Menuju Pesantren Dinamis dan Progresif

Meskipun ada pembaharuan atau mordernisasi di dalamnya, tetap saja tradisionalisme pesantren melekat secara nyata. Seperti pola hubungan antara guru dan murid (atau tepatnya santri dan kiyai), begitu juga dalam proses belajar tetap tertinggal.

Kita melihat muatan ideloginya juga mengalami perkembangan yang variatif, mulai dari berbagai revalisme Islam yang dapat menimbulkan gerakan politis seperti terorisme. Ekspresi yang wajar sebagai hukum dialektika antara pendidikan tradisional berhadapan dengan perkembangan modern yang dianggap merusak moral kemanusiaan dari sudut pemahaman agama.

Di sisi lain, peminggiran kelompok Islam dan lembaga pendidikan tersebut akhirnya menyebabkan orientasi modernisasi mereka disadarkan pada gerakan modernisasi dari Timur Tengah. Hal inilah yang menjadi awal munculnya gerakan “Islam garis keras” di Indonesia. Terorisme, gerakan jihad, kekerasan atas nama agama, hingga mengemukanya “ilusi” Negara Islam menjadi “efek domino” dari dangkalnya pemahaman keIslaman.

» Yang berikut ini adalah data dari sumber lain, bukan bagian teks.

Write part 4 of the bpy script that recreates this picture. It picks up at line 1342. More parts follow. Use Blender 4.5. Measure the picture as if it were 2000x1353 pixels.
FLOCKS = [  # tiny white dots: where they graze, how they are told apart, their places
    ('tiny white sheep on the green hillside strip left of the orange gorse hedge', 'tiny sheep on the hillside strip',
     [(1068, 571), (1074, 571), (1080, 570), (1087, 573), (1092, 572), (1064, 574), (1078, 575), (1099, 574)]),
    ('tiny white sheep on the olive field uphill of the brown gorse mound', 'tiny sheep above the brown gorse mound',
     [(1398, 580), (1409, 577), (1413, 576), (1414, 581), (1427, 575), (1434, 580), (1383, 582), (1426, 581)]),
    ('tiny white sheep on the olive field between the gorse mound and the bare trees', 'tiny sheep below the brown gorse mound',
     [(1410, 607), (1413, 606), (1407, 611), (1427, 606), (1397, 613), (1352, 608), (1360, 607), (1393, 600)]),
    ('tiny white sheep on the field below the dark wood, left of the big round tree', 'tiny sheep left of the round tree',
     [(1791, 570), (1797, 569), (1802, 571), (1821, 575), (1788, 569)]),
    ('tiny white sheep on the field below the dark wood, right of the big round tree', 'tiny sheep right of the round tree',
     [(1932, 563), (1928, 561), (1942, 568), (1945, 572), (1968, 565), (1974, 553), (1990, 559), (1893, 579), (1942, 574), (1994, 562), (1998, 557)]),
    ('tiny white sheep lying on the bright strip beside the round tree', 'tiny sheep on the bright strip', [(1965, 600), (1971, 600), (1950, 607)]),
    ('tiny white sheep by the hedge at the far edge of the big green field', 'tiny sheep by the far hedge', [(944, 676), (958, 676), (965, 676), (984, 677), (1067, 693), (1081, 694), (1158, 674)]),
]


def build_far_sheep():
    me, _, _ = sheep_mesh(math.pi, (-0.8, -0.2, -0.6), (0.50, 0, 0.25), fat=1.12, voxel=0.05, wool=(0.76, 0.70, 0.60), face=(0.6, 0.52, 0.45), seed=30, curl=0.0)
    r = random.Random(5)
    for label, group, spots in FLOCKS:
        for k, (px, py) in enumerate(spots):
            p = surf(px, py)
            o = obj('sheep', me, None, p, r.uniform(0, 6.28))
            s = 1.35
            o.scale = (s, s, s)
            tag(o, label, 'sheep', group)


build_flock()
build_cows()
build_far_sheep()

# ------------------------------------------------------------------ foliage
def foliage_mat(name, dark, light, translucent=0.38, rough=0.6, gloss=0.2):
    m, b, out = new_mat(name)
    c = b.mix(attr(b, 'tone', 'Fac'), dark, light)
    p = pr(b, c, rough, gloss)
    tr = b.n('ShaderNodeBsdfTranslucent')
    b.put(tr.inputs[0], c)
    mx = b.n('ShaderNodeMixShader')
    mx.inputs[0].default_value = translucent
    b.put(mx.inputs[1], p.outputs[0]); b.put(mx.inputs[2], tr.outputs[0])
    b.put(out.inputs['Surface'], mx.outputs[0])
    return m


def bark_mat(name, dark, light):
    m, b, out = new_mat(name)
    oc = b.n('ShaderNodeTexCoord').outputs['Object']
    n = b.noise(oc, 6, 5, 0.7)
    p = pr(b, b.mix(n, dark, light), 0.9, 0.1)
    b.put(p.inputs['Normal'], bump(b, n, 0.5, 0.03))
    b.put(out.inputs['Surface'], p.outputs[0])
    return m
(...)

Dalam konteks ini, barangkali pesantren sebagai lembaga pendidikan dapat digaransi sebagai tameng dari gerakan di atas. Namun, di lain sisi tampaknya hal itu juga menjadi kendala. Karena dianggap sebagai lembaga yang mempertahankan tradisi, kebanyakan pesatren tidak begitu mudah meneri ide-ide perubahan dari luar. Landasan pemikiran pemimpin pesantren adalah kepemilikan pribadi. Oleh karena itu, mereka (para Kiai) berpikiran feodalistik; yang mana akhirnya dianggap sebagai “kebaikan harian” dari Kiai kepada masyarakat.

Ketika pesantren kemudian dihadapkan dengan tuntutan sistem pengelolaan pendidikan modern yang lebih sesuai dengan perkermbang zaman, pesanten dianggap “latah”. Sisi buruk dari budaya feondalisme dengan pola parton-client ini adalah memunculkan paradigma yang antiperubahan. Di sisi lain, pesantren juga sering menjadi tempat mobilisasi politik yang kadang tidak tidak rasional dan hanya menguntungkan Kiai dan elit politik yang telah mendekati Kiai.

Pendidikan yang dihasilkan pesantren seharusnya melahirkan pemikiran yang dinamis dan progresif.  Pesantren semestinya melakukan tiga langkah perubahan: pertama, memiliki kepemimpinan yang demokratis. Kedua, pesantren harus memiliki kurikulum yang dinamis. Ketiga, pesantren harus memilki metodologi pengajaran fiqih yang fleksibel dan tidak bersifat dogmatis.